Skycoaster replaced Kennywood's beloved Turnpike just to the right of the entrance tunnel. It's a short but wild ride, featuring barrel rolls and inversions. This is the 2010 extreme of the Linear Synchronous Motor technology, which rockets the trains upward at 0 to 50 in less than three seconds. Probably the most appealing aspect of this steelie is the comfortable seats. You can reride it several times without fear of a headache or nausea, despite going upside down and around in a cork screw numerous times. This is a short ride and compact layout but has received rave national reviews due to comfort and intensity. These are MUCH more comfortable cars than those on Superman and Rock n Roll, the other coasters across the nation with similar features. The 95 foot vertical and 90 foot drop come right out of the station and the barrell rolls and second inversion follow in quick succession. The last part of the ride is relatively mild, a series of bunny hops, which allows your heartrate to slow down before you pull back into the station. This is a great addition to the Kennywood coaster family, filling a badly needed niche for those lovers of inversions and high Gs. Kennywood assures us the Turnpike will return soon at another location.

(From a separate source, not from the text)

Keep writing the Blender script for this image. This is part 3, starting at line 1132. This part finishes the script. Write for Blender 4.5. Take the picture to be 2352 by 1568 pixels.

Technically, the launcher shoots you from 0-50 mph in three seconds up a 95 feet high Top Hat, which the riders at left are just rounding. You also scream through an inside top hat (above), a barrel roll and a corkscrew, plus assorted zero gravity drops and pullouts and finish up with bunny hills to slow you down heading back into the station. The LMS launcher is a neat touch, giving the coaster a 21st Century edge, but its real advantage is it allows the park to fit a major coaster into a small area, since the long lift hill is the biggest space consumer of any traditional coaster. Another neat feature of Sky Rocket is its compact two car trains. In addition to being the most comfortable coaster trains in operation, they help give the ride its amazingly smooth feel. However, even though Kennywood operates two trains, their small capacity adds to the long lines. On a typical day, plan on a 45 - 60 minute wait. Back on the bright side, the comfort and smoothness of the ride means you can do consecutives any time the lines are down, like in threatening weather or just as the park opens at 11 a.m.